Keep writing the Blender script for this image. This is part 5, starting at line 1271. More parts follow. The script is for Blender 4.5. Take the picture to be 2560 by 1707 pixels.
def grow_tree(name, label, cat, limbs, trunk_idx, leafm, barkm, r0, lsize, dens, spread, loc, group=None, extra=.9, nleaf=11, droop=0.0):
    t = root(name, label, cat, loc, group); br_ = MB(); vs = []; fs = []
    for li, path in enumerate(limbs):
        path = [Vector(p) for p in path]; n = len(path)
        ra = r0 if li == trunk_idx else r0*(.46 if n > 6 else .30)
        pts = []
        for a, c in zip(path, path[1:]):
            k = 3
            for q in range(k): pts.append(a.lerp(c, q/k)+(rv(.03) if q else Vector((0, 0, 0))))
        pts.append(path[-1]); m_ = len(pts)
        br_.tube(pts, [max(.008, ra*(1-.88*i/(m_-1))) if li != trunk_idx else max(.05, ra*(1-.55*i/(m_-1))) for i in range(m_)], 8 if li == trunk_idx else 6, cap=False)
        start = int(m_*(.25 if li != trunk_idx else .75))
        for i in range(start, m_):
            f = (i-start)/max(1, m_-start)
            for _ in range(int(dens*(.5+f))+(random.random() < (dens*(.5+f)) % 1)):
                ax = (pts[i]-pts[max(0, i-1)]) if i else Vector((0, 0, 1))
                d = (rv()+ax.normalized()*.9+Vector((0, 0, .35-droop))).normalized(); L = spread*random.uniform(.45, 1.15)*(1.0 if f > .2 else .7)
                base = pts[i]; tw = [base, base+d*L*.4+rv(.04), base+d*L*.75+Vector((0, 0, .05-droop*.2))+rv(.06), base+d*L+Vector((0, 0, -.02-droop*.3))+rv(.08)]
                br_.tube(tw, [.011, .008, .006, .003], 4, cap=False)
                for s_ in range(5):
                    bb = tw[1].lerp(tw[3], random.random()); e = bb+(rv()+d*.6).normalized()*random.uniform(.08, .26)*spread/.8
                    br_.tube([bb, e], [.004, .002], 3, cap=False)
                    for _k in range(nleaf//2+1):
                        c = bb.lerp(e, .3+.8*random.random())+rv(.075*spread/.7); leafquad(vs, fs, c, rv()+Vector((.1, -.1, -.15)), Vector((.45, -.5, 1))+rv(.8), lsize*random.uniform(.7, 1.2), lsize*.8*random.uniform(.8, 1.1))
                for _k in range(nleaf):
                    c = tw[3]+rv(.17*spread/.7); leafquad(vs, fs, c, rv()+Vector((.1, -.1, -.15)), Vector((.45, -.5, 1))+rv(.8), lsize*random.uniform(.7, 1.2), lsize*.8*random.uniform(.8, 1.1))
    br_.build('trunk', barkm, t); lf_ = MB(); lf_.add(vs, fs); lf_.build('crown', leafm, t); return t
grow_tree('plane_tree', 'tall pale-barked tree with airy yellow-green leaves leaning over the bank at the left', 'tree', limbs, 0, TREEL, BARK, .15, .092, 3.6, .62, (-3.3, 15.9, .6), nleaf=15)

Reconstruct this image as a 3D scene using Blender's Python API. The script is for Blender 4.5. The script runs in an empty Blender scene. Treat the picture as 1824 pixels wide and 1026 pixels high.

_What to produce_
Set down the entries above again, word for word.

_Correct output_
Keep writing the Blender script for this image. This is part 5, starting at line 1271. More parts follow. The script is for Blender 4.5. Take the picture to be 2560 by 1707 pixels.
def grow_tree(name, label, cat, limbs, trunk_idx, leafm, barkm, r0, lsize, dens, spread, loc, group=None, extra=.9, nleaf=11, droop=0.0):
    t = root(name, label, cat, loc, group); br_ = MB(); vs = []; fs = []
    for li, path in enumerate(limbs):
        path = [Vector(p) for p in path]; n = len(path)
        ra = r0 if li == trunk_idx else r0*(.46 if n > 6 else .30)
        pts = []
        for a, c in zip(path, path[1:]):
            k = 3
            for q in range(k): pts.append(a.lerp(c, q/k)+(rv(.03) if q else Vector((0, 0, 0))))
        pts.append(path[-1]); m_ = len(pts)
        br_.tube(pts, [max(.008, ra*(1-.88*i/(m_-1))) if li != trunk_idx else max(.05, ra*(1-.55*i/(m_-1))) for i in range(m_)], 8 if li == trunk_idx else 6, cap=False)
        start = int(m_*(.25 if li != trunk_idx else .75))
        for i in range(start, m_):
            f = (i-start)/max(1, m_-start)
            for _ in range(int(dens*(.5+f))+(random.random() < (dens*(.5+f)) % 1)):
                ax = (pts[i]-pts[max(0, i-1)]) if i else Vector((0, 0, 1))
                d = (rv()+ax.normalized()*.9+Vector((0, 0, .35-droop))).normalized(); L = spread*random.uniform(.45, 1.15)*(1.0 if f > .2 else .7)
                base = pts[i]; tw = [base, base+d*L*.4+rv(.04), base+d*L*.75+Vector((0, 0, .05-droop*.2))+rv(.06), base+d*L+Vector((0, 0, -.02-droop*.3))+rv(.08)]
                br_.tube(tw, [.011, .008, .006, .003], 4, cap=False)
                for s_ in range(5):
                    bb = tw[1].lerp(tw[3], random.random()); e = bb+(rv()+d*.6).normalized()*random.uniform(.08, .26)*spread/.8
                    br_.tube([bb, e], [.004, .002], 3, cap=False)
                    for _k in range(nleaf//2+1):
                        c = bb.lerp(e, .3+.8*random.random())+rv(.075*spread/.7); leafquad(vs, fs, c, rv()+Vector((.1, -.1, -.15)), Vector((.45, -.5, 1))+rv(.8), lsize*random.uniform(.7, 1.2), lsize*.8*random.uniform(.8, 1.1))
                for _k in range(nleaf):
                    c = tw[3]+rv(.17*spread/.7); leafquad(vs, fs, c, rv()+Vector((.1, -.1, -.15)), Vector((.45, -.5, 1))+rv(.8), lsize*random.uniform(.7, 1.2), lsize*.8*random.uniform(.8, 1.1))
    br_.build('trunk', barkm, t); lf_ = MB(); lf_.add(vs, fs); lf_.build('crown', leafm, t); return t
grow_tree('plane_tree', 'tall pale-barked tree with airy yellow-green leaves leaning over the bank at the left', 'tree', limbs, 0, TREEL, BARK, .15, .092, 3.6, .62, (-3.3, 15.9, .6), nleaf=15)

Reconstruct this image as a 3D scene using Blender's Python API. The script is for Blender 4.5. The script runs in an empty Blender scene. Treat the picture as 1824 pixels wide and 1026 pixels high.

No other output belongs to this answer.